Il faut clairement l’annonce par les pouvoirs public que cette mesure d’expulsion ne sera pas mise en œuvre, qu’on entame le processus de discussion avec en priorité l’étude sur l’aéroport actuel de Nantes, qu’on ne peut pas continuer et qu’il faut rouvrir l’ensemble du débat. Sinon le risque est grand et on ne laissera pas faire. Personne ne laissera expulser les paysans et moi le premier. Il n’y aura pas d’expulsions et tous les moyens seront mis en œuvre. Mais j’espère qu’on ne sera pas obligé d’en arriver là.

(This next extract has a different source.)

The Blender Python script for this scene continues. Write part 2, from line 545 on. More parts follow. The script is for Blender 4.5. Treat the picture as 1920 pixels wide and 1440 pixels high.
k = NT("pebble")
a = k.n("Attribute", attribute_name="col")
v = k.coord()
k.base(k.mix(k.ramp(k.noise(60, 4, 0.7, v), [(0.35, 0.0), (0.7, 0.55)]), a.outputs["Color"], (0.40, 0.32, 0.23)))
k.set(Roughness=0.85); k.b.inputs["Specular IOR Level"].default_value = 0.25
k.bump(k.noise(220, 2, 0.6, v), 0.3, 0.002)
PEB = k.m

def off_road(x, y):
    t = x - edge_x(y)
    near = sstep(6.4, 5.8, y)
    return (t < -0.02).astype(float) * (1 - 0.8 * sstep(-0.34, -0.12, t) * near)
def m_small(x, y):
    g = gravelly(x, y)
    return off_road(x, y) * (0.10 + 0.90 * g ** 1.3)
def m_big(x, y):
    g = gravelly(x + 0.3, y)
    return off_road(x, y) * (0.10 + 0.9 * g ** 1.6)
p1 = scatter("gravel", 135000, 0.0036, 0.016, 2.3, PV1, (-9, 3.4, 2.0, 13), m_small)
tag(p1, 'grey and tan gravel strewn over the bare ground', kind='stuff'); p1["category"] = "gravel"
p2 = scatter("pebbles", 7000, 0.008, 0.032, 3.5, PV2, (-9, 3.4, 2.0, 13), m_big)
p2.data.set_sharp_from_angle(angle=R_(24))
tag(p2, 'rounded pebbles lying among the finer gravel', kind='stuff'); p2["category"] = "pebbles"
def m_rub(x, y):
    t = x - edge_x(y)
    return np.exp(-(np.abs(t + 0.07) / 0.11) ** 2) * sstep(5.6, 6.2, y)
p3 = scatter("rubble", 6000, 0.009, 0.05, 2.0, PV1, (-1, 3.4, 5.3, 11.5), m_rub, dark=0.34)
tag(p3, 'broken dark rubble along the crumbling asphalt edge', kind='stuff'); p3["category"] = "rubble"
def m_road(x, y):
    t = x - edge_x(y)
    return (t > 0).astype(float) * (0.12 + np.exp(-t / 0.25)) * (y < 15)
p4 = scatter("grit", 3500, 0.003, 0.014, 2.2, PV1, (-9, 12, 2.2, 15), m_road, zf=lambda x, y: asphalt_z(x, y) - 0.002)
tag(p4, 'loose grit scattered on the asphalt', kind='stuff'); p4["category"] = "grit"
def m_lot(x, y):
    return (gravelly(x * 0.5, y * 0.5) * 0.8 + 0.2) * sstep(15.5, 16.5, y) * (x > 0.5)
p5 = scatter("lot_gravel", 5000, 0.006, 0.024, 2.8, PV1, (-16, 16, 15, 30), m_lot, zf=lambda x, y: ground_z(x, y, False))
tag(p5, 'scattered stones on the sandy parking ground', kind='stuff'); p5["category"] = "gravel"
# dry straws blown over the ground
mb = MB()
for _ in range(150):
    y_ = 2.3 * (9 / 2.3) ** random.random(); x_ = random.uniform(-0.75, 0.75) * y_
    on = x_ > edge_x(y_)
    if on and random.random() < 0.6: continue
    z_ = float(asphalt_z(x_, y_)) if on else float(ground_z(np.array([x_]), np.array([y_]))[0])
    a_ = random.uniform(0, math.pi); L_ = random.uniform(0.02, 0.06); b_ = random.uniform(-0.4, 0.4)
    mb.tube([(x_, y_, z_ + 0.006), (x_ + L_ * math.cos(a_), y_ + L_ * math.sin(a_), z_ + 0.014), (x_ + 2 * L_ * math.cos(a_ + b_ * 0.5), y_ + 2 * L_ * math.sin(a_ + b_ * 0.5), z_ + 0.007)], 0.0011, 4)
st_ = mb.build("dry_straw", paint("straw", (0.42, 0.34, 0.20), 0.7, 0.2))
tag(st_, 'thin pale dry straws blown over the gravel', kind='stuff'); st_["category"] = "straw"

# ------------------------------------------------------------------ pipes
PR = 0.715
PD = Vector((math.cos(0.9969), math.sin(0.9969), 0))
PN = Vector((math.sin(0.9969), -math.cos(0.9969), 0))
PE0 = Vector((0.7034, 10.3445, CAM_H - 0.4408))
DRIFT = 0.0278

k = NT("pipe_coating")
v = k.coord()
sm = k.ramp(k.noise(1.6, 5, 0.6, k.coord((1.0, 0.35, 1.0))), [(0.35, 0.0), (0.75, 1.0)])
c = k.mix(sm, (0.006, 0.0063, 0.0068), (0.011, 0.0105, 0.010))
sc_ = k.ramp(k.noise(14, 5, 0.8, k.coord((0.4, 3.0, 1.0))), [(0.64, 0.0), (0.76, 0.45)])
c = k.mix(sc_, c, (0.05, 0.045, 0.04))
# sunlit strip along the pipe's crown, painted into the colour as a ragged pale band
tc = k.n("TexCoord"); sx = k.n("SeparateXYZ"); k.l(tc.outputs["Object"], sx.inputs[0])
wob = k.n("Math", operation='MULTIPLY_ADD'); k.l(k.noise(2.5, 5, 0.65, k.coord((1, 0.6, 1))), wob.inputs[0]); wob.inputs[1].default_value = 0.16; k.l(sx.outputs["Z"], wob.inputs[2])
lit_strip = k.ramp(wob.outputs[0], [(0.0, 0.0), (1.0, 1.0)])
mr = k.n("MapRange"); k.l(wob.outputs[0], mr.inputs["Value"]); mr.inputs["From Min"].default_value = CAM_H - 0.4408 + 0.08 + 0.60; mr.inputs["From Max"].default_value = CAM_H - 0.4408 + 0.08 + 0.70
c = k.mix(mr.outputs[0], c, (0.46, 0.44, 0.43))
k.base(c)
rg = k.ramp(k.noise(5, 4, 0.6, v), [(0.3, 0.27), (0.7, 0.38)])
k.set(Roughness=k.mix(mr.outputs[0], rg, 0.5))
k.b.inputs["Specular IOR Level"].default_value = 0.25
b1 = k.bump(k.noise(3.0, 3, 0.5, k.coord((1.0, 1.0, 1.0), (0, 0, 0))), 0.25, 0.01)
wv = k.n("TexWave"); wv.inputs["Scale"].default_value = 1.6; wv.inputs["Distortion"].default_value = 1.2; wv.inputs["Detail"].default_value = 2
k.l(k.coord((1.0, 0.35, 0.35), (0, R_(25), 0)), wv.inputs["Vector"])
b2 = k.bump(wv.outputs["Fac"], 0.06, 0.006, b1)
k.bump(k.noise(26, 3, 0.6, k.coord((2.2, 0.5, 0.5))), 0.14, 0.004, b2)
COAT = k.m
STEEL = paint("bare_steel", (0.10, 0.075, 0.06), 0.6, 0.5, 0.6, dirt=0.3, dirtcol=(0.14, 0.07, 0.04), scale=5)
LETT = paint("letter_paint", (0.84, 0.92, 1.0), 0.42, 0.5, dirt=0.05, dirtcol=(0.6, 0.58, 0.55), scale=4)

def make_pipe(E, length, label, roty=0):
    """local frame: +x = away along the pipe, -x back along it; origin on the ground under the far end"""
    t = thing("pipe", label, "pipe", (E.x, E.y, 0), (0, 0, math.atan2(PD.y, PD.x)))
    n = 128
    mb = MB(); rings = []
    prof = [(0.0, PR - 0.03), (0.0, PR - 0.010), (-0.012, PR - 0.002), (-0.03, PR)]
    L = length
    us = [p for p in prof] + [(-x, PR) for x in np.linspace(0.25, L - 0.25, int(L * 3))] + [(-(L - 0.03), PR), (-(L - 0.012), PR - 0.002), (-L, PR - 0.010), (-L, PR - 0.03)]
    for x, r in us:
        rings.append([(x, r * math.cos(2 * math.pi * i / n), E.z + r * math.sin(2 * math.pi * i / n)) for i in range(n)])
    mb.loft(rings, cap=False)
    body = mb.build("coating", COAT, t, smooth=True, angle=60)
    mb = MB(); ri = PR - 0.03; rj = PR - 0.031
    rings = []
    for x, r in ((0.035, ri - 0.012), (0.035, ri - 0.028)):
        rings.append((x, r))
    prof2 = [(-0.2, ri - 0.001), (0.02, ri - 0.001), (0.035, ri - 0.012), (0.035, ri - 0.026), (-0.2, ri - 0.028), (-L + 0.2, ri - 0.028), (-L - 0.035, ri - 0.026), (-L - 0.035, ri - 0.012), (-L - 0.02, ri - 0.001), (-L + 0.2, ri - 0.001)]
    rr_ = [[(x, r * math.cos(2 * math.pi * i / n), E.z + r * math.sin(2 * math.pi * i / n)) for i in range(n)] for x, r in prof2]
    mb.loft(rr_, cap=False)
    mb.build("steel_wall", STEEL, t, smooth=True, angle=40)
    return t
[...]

Par ailleurs, tout le monde s’est félicité de l’accord de Paris pour la COP21. Tout le monde a reconnu la nécessité d’une société qui gaspille moins, qu’il fallait changer de mode de développement. Et un mois après on fait fi de cette avancée de la COP21 en mettant en œuvre un projet qui date de la fin des années 60 et n’a plus aucun sens. Le but était de faire atterrir le Concorde, qui est arrêté…
On sait que Manuel Valls souhaite faire le projet. Pensez-vous que le premier ministre et François Hollande sont sur la même ligne ?
Mon sentiment, c’est que François Hollande a compris quels étaient les enjeux. Il y a la nécessité d’agir pour trouver une solution. C’est évident qu’il y a aussi la perspective de 2017. Je ne voix pas comment un projet, une alliance pourraient se construire avec EELV, mais pas que, aussi beaucoup de gens à gauche, si ça se faisait sur les décombres de Notre-Dame-des-Landes. Ce serait un signal terrible. Je pense que le premier ministre n’est absolument pas dans cette compréhension. Il est presque dans une logique jusqu’au-boutiste, il n’a jamais caché qu’il y était favorable. Il faut un arbitrage au plus haut niveau. Seul le Président peut sortir ce dossier de cette situation.